では受注者側の開発担当者が自律的に判断して開発業務を行っている、とは具体的にどういうことかというと、「疑義応答集」の中では「個々の開発担当者が開発手法や一定の期間内における開発の順序等について自律的に判断し、開発業務を進める」となっています。厚生労働省には、自律的についての明確な具体例の記載を求めたのですが、今回の「疑義応答集」ではそこまでの対応はなされませんでした。曖昧さは残るものの業務の各局面で発注者側、受注者側がどのように振る舞うべきか想像がつくのではないでしょうか。

2)管理責任者の選任は必要?

管理責任者という言葉から受けるイメージとしてアジャイルらしくないと思われる方も多いはずです。アジャイルはチームが自律的に行動するとは言っても、受注者側としては労働者の管理を行う必要があるため、管理責任者は従来どおり選任するべきです。しかし管理責任者を選任したからといって、それだけで偽装請負を回避できることにはなりませんし、管理責任者に過度な役割や期待を与えたり、管理責任者を介すことでアジリティを損ねたりすることもあります。あくまでもチームの自律性を重視し、管理責任者を介したやりとりは、明らかに指示、命令に抵触するものに限ったほうがよいでしょう。

3)コミュニケーションの仕方に工夫は?

例えば、メールを活用してチーム内でコミュニケーションを行う際に、必ず管理責任者をToにして送るとか、メールタイトルに指示か否かを付けて送るとか、様々な対策を実施されているケースがあります。しかし残念ながら上記のような対策をしていれば、偽装請負にあたらない、ということにはなりません。
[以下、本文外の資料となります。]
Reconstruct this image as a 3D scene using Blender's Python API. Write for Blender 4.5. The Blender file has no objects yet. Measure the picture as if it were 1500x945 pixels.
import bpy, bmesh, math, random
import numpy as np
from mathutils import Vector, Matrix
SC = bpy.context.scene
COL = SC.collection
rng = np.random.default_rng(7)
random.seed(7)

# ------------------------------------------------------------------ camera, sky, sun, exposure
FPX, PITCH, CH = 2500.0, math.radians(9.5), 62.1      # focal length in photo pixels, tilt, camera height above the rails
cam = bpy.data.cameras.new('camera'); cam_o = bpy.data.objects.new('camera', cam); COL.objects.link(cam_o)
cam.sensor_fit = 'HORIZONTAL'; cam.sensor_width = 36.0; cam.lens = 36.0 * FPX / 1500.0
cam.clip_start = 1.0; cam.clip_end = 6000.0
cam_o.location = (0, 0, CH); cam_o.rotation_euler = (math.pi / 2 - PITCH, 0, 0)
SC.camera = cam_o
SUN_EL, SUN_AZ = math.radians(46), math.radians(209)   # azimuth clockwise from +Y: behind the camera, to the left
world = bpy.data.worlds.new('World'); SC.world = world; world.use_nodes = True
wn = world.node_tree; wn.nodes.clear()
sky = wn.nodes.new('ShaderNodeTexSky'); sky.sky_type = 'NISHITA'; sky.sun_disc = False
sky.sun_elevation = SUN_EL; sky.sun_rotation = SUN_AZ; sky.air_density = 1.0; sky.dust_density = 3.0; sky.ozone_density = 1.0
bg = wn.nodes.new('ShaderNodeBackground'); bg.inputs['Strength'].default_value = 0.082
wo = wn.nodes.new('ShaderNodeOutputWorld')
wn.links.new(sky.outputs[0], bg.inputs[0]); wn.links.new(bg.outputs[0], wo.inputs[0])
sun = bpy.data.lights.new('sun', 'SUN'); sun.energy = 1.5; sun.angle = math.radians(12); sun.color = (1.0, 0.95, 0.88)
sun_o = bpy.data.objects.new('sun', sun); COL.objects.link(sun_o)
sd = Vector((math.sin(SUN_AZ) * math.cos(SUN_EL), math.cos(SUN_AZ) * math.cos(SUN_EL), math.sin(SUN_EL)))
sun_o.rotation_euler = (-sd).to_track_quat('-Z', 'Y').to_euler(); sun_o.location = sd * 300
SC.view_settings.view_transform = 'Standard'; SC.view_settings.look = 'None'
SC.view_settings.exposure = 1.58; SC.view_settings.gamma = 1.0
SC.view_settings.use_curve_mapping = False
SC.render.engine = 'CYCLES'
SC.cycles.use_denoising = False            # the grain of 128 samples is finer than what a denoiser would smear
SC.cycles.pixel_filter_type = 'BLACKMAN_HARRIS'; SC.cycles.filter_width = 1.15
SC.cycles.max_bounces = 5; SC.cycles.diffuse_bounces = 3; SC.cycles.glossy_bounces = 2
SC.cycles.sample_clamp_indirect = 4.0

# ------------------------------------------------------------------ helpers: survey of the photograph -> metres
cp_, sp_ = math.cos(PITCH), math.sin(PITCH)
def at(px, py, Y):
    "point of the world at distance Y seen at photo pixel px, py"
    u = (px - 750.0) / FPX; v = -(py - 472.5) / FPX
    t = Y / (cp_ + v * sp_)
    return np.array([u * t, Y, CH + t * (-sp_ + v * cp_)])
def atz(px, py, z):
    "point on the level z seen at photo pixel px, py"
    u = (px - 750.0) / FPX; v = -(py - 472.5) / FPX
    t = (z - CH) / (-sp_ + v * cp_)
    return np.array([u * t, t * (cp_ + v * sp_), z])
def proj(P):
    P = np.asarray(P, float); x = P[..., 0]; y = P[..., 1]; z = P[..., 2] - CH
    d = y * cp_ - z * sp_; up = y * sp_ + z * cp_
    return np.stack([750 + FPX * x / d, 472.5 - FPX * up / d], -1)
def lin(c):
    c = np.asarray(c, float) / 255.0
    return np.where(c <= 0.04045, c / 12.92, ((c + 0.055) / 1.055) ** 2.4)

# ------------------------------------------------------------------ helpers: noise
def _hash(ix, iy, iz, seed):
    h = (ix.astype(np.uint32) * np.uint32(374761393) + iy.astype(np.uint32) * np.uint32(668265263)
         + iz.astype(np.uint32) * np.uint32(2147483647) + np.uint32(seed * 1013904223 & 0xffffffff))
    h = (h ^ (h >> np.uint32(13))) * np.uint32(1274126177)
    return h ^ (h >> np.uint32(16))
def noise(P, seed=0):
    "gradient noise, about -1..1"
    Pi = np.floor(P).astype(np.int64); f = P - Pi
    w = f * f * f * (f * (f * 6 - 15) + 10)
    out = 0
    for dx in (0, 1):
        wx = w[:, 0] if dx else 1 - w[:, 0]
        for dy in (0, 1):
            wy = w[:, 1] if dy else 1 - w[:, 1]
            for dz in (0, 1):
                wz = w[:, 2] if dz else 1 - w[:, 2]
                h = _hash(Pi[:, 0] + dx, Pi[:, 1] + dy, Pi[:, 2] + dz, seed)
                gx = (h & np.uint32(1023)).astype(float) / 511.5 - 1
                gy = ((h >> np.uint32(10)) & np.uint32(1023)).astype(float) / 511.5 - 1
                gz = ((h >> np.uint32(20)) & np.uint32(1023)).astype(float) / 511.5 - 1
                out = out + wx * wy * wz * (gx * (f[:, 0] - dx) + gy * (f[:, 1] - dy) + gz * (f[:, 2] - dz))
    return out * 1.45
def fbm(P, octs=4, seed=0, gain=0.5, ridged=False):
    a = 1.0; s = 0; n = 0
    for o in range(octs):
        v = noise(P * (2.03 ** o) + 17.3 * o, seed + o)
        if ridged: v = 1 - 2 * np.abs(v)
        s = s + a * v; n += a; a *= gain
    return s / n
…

メールのToに管理責任者を設定していたとしても、メールの内容が開発者に対しての指示、命令だったりすれば、それは偽装請負として判断されてしまいます。逆に発注者から受注者全員にメールが送られたとしても、それだけで偽装請負とはなりません。会議やイベントの開催も同様です。会議の場に、発注者、受注者が混在していると、偽装請負を疑われると思いがちですが、それだけで偽装請負と判断されることはありません。
偽装請負を意識して変にコミュニケーションを委縮させたり、制限したりすると、アジャイル開発の良さは失われてしまいます。上記「1)チームの自律性が重要」で示したように、チームが自律的であり、アジャイル開発を正しく理解して実践していれば、特に恐れることはないのではないでしょうか。

おわりに

今回の「疑義応答集」は、アジャイル開発において偽装請負にならないことを保証するものではありませんが、アジャイル開発に特化したドキュメントとして厚生労働省から公開されたことは大きな成果と捉え、アジャイル開発を進めるうえでの一つの指針になると考えられます。
みなさまも、アジャイル開発を正しく理解し、自信をもって実践していきましょう。